## GIVEN INSTRUCTION
Print the lines of the listing below verbatim from its first line through the line bearing "t.location = (x, y, 0);". Any pictures are to be omitted.
-- Start PROVIDED DATA --
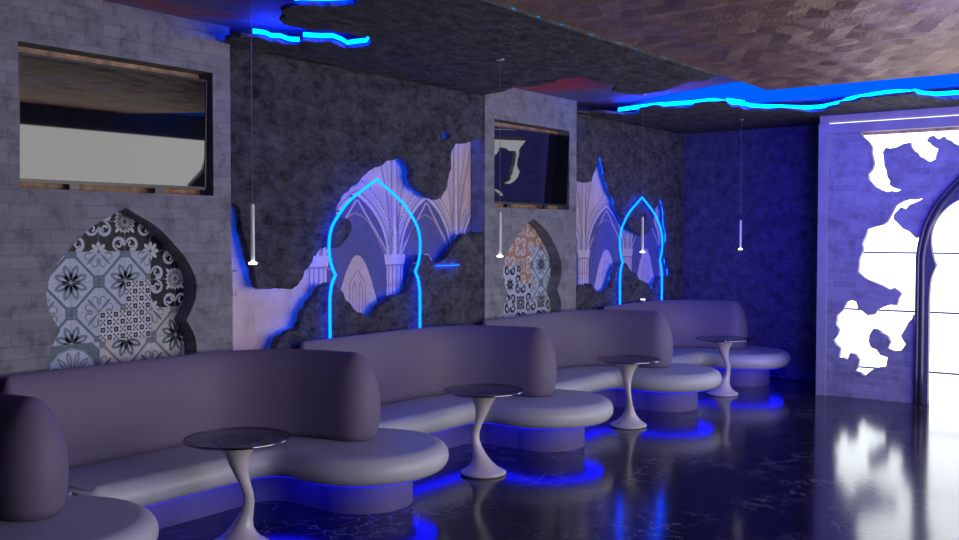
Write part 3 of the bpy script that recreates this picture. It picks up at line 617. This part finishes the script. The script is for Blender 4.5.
# ------------------------------------------------------------------ tables
def make_table(label):
    e = empty('side_table', (-4.05, 3.46, 0), label, 'table', 'round glass tables at the booths')
    prof = [(0, .150, 1), (.010, .160, 1), (.020, .158, 1), (.030, .140, 1), (.046, .112, 1), (.07, .086, 1), (.10, .064, .95), (.14, .047, .9), (.19, .035, .85), (.24, .029, .8), (.29, .028, .8), (.34, .031, .82), (.39, .038, .86), (.44, .050, .9), (.48, .063, .95), (.515, .080, 1), (.545, .102, 1), (.562, .122, 1), (.571, .138, 1), (.5705, .130, 1), (.556, .106, 1), (.53, .076, 1), (.49, .045, 1), (.47, .02, 1)]
    rg = []
    for z, r, el in prof:
        t = z/.571; dx = .058*math.exp(-((t-.45)/.24)**2); tw = t*1.2; dy = .012*math.sin(t*PI*2)
        ring = []
        for k in range(36):
            a = 2*PI*k/36; x, y = r*math.cos(a), r*el*math.sin(a); ring.append((x*math.cos(tw)-y*math.sin(tw)+dx, x*math.sin(tw)+y*math.cos(tw)+dy, z))
        rg.append(ring)
    mb = MB(); mb.rings(rg); mb.build('pedestal', M['white'], e)
    mb = MB(); mb.lathe([(.268, .5725), (.274, .5735), (.274, .5855), (.268, .5865)], n=64, smooth=False); mb.build('tabletop', M['glass'], e)
    mb = MB(); n = 64
    mb.rings([[(r*math.cos(2*PI*k/n), r*math.sin(2*PI*k/n), z) for k in range(n)] for r, z in ((.2745, .573), (.279, .576), (.279, .583), (.2745, .5865))], cap=False); mb.build('rim', M['edge'], e)
    return e
TL = ['round smoked glass table on a twisted white pedestal, nearest the viewer', 'round smoked glass table on a twisted white pedestal, at the near neon arch',
      'round smoked glass table on a twisted white pedestal, under the far television', 'round smoked glass table on a twisted white pedestal, in the back corner booth']
t0 = make_table(TL[0])
for k, (x, y, rz) in enumerate([(-4.115, 3.425, .63), (-4.02, 5.50, 3.77), (-4.025, 7.63, 5.2), (-4.04, 9.73, .63)]):
    t = t0 if k == 0 else copy_tree(t0)
    t.location = (x, y, 0); t.rotation_euler = (0, 0, rz); t['label'] = TL[k]

# ------------------------------------------------------------------ pendants
def make_pendant(label):
    e = empty('pendant_lamp', (0, 0, 1.5), label, 'pendant lamp', 'slim rod pendants over the tables')
    mb = MB(); mb.lathe([(.009, .012), (.0105, .016), (.0105, .305), (.008, .312)], n=20); mb.build('rod', M['pend'], e)
    mb = MB(); mb.lathe([(.012, 0), (.021, .001), (.021, .011), (.012, .0125)], n=20); mb.build('lamp_lens', M['lens'], e)
    mb = MB(); mb.lathe([(.0016, .312), (.0016, ZC-1.5-.01)], n=6); mb.build('cord', M['cable'], e)
    mb = MB(); mb.lathe([(.03, ZC-1.5-.012), (.03, ZC-1.5-.002)], n=20); mb.build('ceiling_cap', M['chrome'], e)
    return e
PL = ['slim white rod pendant over the nearest table, beside the near pier', 'slim white rod pendant over the second table, in front of the far television pier',
      'slim white rod pendant inside the far cyan arch', 'slim white rod pendant in front of the plain blue-lit back wall']
p0 = make_pendant(PL[0])
for k, (x, y) in enumerate([(-4.0, 3.44), (-4.0, 5.666), (-4.0, 7.83), (-4.0, 10.08)]):
    p = p0 if k == 0 else copy_tree(p0); p.location = (x, y, 1.5); p['label'] = PL[k]
# the near one hangs through the broken ceiling: its cord reaches the upper ceiling
for c in kids(p0):
    if c.name.startswith(('cord', 'ceiling_cap')):
        c.data = c.data.copy()
        for v in c.data.vertices:
            if v.co.z > 1.0: v.co.z += ZU-ZC

# ------------------------------------------------------------------ ceiling slabs, cove strips, copper panel
def crel(u, v): return -.010*noise.noise((u*4, v*7, 2)) - .009*noise.noise((u*9, v*16, 4))+.006
XE = -3.10
A_poly = [(-5.136, 4.253), *SA_left[1:], (-3.50, 3.70), (XE, 3.55), (XE, 7.30)] + [q for q in reversed(SA_far[2:-1])] + [(-5.137, 7.06), (-5.29, 7.06), (-5.29, 4.253)]
mb = MB(); plate(mb, jag(A_poly, .012, .06, keep=lambda a, b: math.dist(a, b) > .5), [], to_xy, ZC, ZC+.028, .085, crel)
sa = mb.build('ceiling_slab', M['rockceil']); tag(sa, 'broad ragged dark rock ceiling slab over the near booths', 'ceiling slab', 'ragged rock ceiling slabs')
mb = MB()
for a, b in ((4, 10), (10, 19), (34, 39)): ribbon(mb, SA_left[a:b], -.018, to_xy, ZC+.030, ZC+.058)
mb.build('light_strip', M['cove'], sa)
mb = MB()
for y in (4.5, 4.75, 5.0, 5.35, 5.7, 5.95, 6.4): mb.box((XE, y, ZC+.010), (XE+.003, y+.03, ZC+.014))
mb.build('edge_glint', M['dots'], sa)  # glowing dots drawn as glints of light leaking past the slab edge
B_poly = [(-5.29, 8.632), (-5.142, 8.632), (-5.132, 8.66)] + SB[1:] + [(-1.6, 9.7), (-1.2, 9.5), (-.8, 9.72), (-.3, 9.55), (.3, 9.7), (.9, 9.5), (1.6, 9.7), (2.2, 9.6), (2.99, 9.7), (2.99, YP-.002), (-3.262, YP-.002), (-3.262, YB-.03), (-5.29, YB-.03)]
mb = MB(); plate(mb, jag(B_poly, .012, .06, keep=lambda a, b: math.dist(a, b) > .75), [], to_xy, ZC, ZC+.028, .085, crel)
sb = mb.build('ceiling_slab', M['rockceil']); tag(sb, 'ragged dark rock ceiling slab along the back wall, blue light along its edge', 'ceiling slab', 'ragged rock ceiling slabs')
lineB = [(-4.87, 8.93)] + [(p[0], p[1]) for p in SB[4:]] + [(-1.6, 9.7), (-1.2, 9.5), (-.8, 9.72), (-.3, 9.55), (.3, 9.7), (.9, 9.5), (1.6, 9.7), (2.2, 9.6)]
sm = []
for k in range(len(lineB)):
    a = lineB[max(0, k-2):k+3]; sm.append((lineB[k][0], sum(q[1] for q in a)/len(a)))
sm = sorted(sm)
mb = MB(); ribbon(mb, sm, .04, to_xy, ZC+.030, ZC+.066); mb.build('light_strip', M['cove2'], sb)
mb = MB(); plate(mb, [(-5.0, 9.35), (-4.3, 8.78), (-3.6, 8.45), (-3.12, 8.32), (-3.11, 8.405), (2.98, 8.405), (2.98, 9.75), (-4.9, 9.75)], [], to_xy, ZU-.012, ZU-.001); tag(mb.build('ceiling_spill_glow', M['panel']), 'long added blue glow surface for the cove strip spill, between copper ceiling and back rock slab', 'glow surface')  # added emitter in place of the strip's blue spill on the upper ceiling
# the far left piece of slab along the wall behind the far pier's right edge
# copper coffer of triangular facets
mb = MB(); g = .13; nx = int((3.0+3.104)/g); ny = int(11.4/g)
V = {}
rr = random.Random(3)
for i in range(nx+2):
    for j in range(ny+2):
        x = min(-3.104+g*i+(g/2 if j % 2 and i else 0), 2.99); y = min(-2.98+g*j*.995, 8.40)
        edge = x < -3.10 or x > 2.98 or y > 8.39 or y < -2.97
        V[i, j] = (x, y, 2.905 if edge else 2.905+rr.uniform(0, .026))
for i in range(nx+1):
    for j in range(ny+1):
        a, b, c, d = V[i, j], V[i+1, j], V[i+1, j+1], V[i, j+1]
        tris = ((a, b, d), (b, c, d)) if j % 2 == 0 else ((a, b, c), (a, c, d))
        for t in tris:
            if (Vector(t[1])-Vector(t[0])).cross(Vector(t[2])-Vector(t[0])).length > 1e-5: mb.face(list(reversed(t)))
mb.box((-3.104, -2.98, 2.945), (2.99, 8.40, 2.998))
mb.face([(-3.104, 8.40, 2.905), (2.99, 8.40, 2.905), (2.99, 8.40, 2.95), (-3.104, 8.40, 2.95)]); mb.face([(-3.104, -2.98, 2.905), (-3.104, 8.40, 2.905), (-3.104, 8.40, 2.95), (-3.104, -2.98, 2.95)])
tag(mb.build('ceiling_panel', M['copper']), 'large copper ceiling panel of triangular facets beside the rock ceiling', 'ceiling panel')

# ------------------------------------------------------------------ brick window wall on the right with the arched opening
XA = -1.585
arch_out = smooth_line([(-2.312, 0), (-2.312, .7), (-2.312, 1.35)], 2)[:-1] + smooth_line([(-2.312, 1.40)] + ARCO[4:] + [(-1.80, 2.35), (-1.68, 2.44), (XA, 2.50)], 3)
def inset(line, d):
    out = []
    for k, p in enumerate(line):
        a = line[max(k-1, 0)]; b = line[min(k+1, len(line)-1)]; l = math.dist(a, b); out.append((p[0]+(b[1]-a[1])/l*d, p[1]-(b[0]-a[0])/l*d))
    return [(min(u, XA), v) for u, v in out]
full = lambda h: h + [(2*XA-u, v) for u, v in reversed(h) if u < XA-1e-4]
hole = [(u, v) for u, v in full(inset(arch_out, .03))]; hole[0] = (hole[0][0], -.01); hole[-1] = (hole[-1][0], -.01)
H2f = H2M + [(-2.22, .88), (-2.22, 1.69)] + H2b
H1f = [(-2.85, 2.69)] + H1 + [(-1.85, 2.53), (-1.75, 2.6), (-1.6, 2.55), (-1.4, 2.62), (-1.25, 2.58), (-1.1, 2.69)]
outer = [(-3.165, .0), (2.99, .0), (2.99, 2.69), (-3.165, 2.69)]
mb = MB(); plate(mb, outer, [H1f, H2f, hole], to_xz, YP+.03, YP+.10); struct(mb.build('wall_brick', M['brickx']))
mb = MB(); mb.box((-3.26, YP, 0), (-3.167, YP+.14, ZC-.09)); struct(mb.build('trim_1', M['frame']))
mb = MB(); mb.box((-3.167, YP, 2.692), (2.99, YP+.14, ZC-.09)); struct(mb.build('trim_2', M['frame']))
mb = MB(); mb.box((-3.26, YP+.03, ZC-.09), (2.99, YP+.14, ZC)); struct(mb.build('trim_3', M['frame']))
mb = MB(); mb.box((-3.16, YP+.02, ZC-.089), (2.98, YP+.028, ZC-.082)); tag(mb.build('light_strip', M['white_strip']), 'thin white light strip along the top of the brick window wall', 'light strip')
mb = MB(); mb.box((-3.15, YP+.11, 2.665), (2.98, YP+.16, 2.705)); struct(mb.build('trim_4', M['wood']))
w = struct(MB().build('window_1', M['bar']))
mb = MB(); mb.box((-3.25, YP+.20, .0), (.2, YP+.215, 2.75)); mb.build('window_pane', M['pane'], w)
mb = MB()
for z in (1.478, .894, .302, 2.06): mb.box((-3.25, YP+.165, z-.009), (.2, YP+.19, z+.009))
mb.build('window_bar', M['bar'], w)
mb = MB(); mb.box((-3.26, YP+.14, 0), (-3.2, YP+.25, 2.79)); mb.box((-3.26, YP+.23, 0), (.3, YP+.25, 2.79)); struct(mb.build('trim_5', M['dark']))
d = struct(MB().build('door_1', M['arch']))
for off, r_ in ((.022, .022), (.066, .024)):
    mb = MB(); mb.tube([(u, YP+.012, max(v, .001)) for u, v in full(inset(arch_out, off))], r_, 12); mb.build('arch_tube', M['arch'], d)
inn = smooth_line([(-2.184, 0), (-2.185, .6), (-2.187, .961), (-2.179, 1.175), (-2.162, 1.267), (-2.126, 1.362)], 3)[:-1] + smooth_line([(-2.126, 1.362), (-2.150, 1.425), (-2.168, 1.51), (-2.175, 1.597), (-2.171, 1.683), (-2.145, 1.769), (-2.106, 1.841), (-2.041, 1.917), (-1.977, 1.967), (-1.92, 2.0), (-1.78, 2.08), (XA, 2.22)], 3)
om = full(inset(arch_out, .088)); om[0] = (om[0][0], 0); om[-1] = (om[-1][0], 0)
fi = full(inn); mb = MB(); plate(mb, om, [[(fi[0][0], -.02)] + fi + [(fi[-1][0], -.02)]], to_xz, YP+.02, YP+.10)
mb.build('arch_panel', M['reveal'], d)

# small lamp on the ledge behind the sofas
(u, v), = UPL
e = empty('uplight', (XW, u, .9135), 'tiny white uplight on the sofa back below the far cyan arch', 'uplight')
mb = MB(); mb.lathe([(.03, .002), (.034, .006), (.034, .02), (.028, .024)], n=16); o = mb.build('lamp_body', M['chrome'], e); o.location = (.085, 0, 0)
mb = MB(); mb.lathe([(.026, .0245), (.02, .030)], n=16); o = mb.build('lamp_lens', M['lens'], e); o.location = (.085, 0, 0)

# ------------------------------------------------------------------ added blue fill lights under the ceiling, for lamps the room does not show
def wash(loc, to, size, power, col, spread):
    l = bpy.data.lights.new('added_fill_light', 'AREA'); l.shape = 'RECTANGLE'; l.size, l.size_y = size; l.energy = power; l.color = col; l.spread = rad(spread)
    o = bpy.data.objects.new('added_fill_light', l); C.objects.link(o); o.location = loc; o.rotation_euler = (Vector(to)-Vector(loc)).to_track_quat('-Z', 'Y').to_euler()
wash((-.6, 5.2, 2.84), (-2.7, 10.5, 2.05), (1.2, .3), 56, (.10, .07, 1), 62)
wash((1.2, 3.4, 2.84), (-5.1, 6, 1.0), (1.2, .3), 42, (.13, .08, 1), 160)

# ------------------------------------------------------------------ camera, world, view
cam = bpy.data.cameras.new('camera'); co = bpy.data.objects.new('camera', cam); C.objects.link(co)
co.location = (0, 0, 1.65); co.rotation_euler = (PI/2-math.radians(1.990), 0, math.radians(36.406)); cam.sensor_width = 36; cam.lens = 990/959*36; cam.clip_start = .05
bpy.context.scene.camera = co
wd_ = bpy.data.worlds.new('world'); bpy.context.scene.world = wd_; wd_.use_nodes = True
wd_.node_tree.nodes['Background'].inputs[0].default_value = (.02, .02, .03, 1)
sc = bpy.context.scene
sc.view_settings.view_transform = 'Standard'; sc.view_settings.look = 'None'; sc.view_settings.exposure = 0; sc.view_settings.gamma = 1; sc.view_settings.use_curve_mapping = False
sc.cycles.use_denoising = True; sc.cycles.max_bounces = 8; sc.cycles.diffuse_bounces = 4; sc.cycles.glossy_bounces = 4; sc.cycles.sample_clamp_indirect = 6; sc.cycles.caustics_reflective = False; sc.cycles.caustics_refractive = False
-- End PROVIDED DATA --
## SOLUTION TO THE PROBLEM
Write part 3 of the bpy script that recreates this picture. It picks up at line 617. This part finishes the script. The script is for Blender 4.5.
# ------------------------------------------------------------------ tables
def make_table(label):
    e = empty('side_table', (-4.05, 3.46, 0), label, 'table', 'round glass tables at the booths')
    prof = [(0, .150, 1), (.010, .160, 1), (.020, .158, 1), (.030, .140, 1), (.046, .112, 1), (.07, .086, 1), (.10, .064, .95), (.14, .047, .9), (.19, .035, .85), (.24, .029, .8), (.29, .028, .8), (.34, .031, .82), (.39, .038, .86), (.44, .050, .9), (.48, .063, .95), (.515, .080, 1), (.545, .102, 1), (.562, .122, 1), (.571, .138, 1), (.5705, .130, 1), (.556, .106, 1), (.53, .076, 1), (.49, .045, 1), (.47, .02, 1)]
    rg = []
    for z, r, el in prof:
        t = z/.571; dx = .058*math.exp(-((t-.45)/.24)**2); tw = t*1.2; dy = .012*math.sin(t*PI*2)
        ring = []
        for k in range(36):
            a = 2*PI*k/36; x, y = r*math.cos(a), r*el*math.sin(a); ring.append((x*math.cos(tw)-y*math.sin(tw)+dx, x*math.sin(tw)+y*math.cos(tw)+dy, z))
        rg.append(ring)
    mb = MB(); mb.rings(rg); mb.build('pedestal', M['white'], e)
    mb = MB(); mb.lathe([(.268, .5725), (.274, .5735), (.274, .5855), (.268, .5865)], n=64, smooth=False); mb.build('tabletop', M['glass'], e)
    mb = MB(); n = 64
    mb.rings([[(r*math.cos(2*PI*k/n), r*math.sin(2*PI*k/n), z) for k in range(n)] for r, z in ((.2745, .573), (.279, .576), (.279, .583), (.2745, .5865))], cap=False); mb.build('rim', M['edge'], e)
    return e
TL = ['round smoked glass table on a twisted white pedestal, nearest the viewer', 'round smoked glass table on a twisted white pedestal, at the near neon arch',
      'round smoked glass table on a twisted white pedestal, under the far television', 'round smoked glass table on a twisted white pedestal, in the back corner booth']
t0 = make_table(TL[0])
for k, (x, y, rz) in enumerate([(-4.115, 3.425, .63), (-4.02, 5.50, 3.77), (-4.025, 7.63, 5.2), (-4.04, 9.73, .63)]):
    t = t0 if k == 0 else copy_tree(t0)
    t.location = (x, y, 0); t.rotation_euler = (0, 0, rz); t['label'] = TL[k]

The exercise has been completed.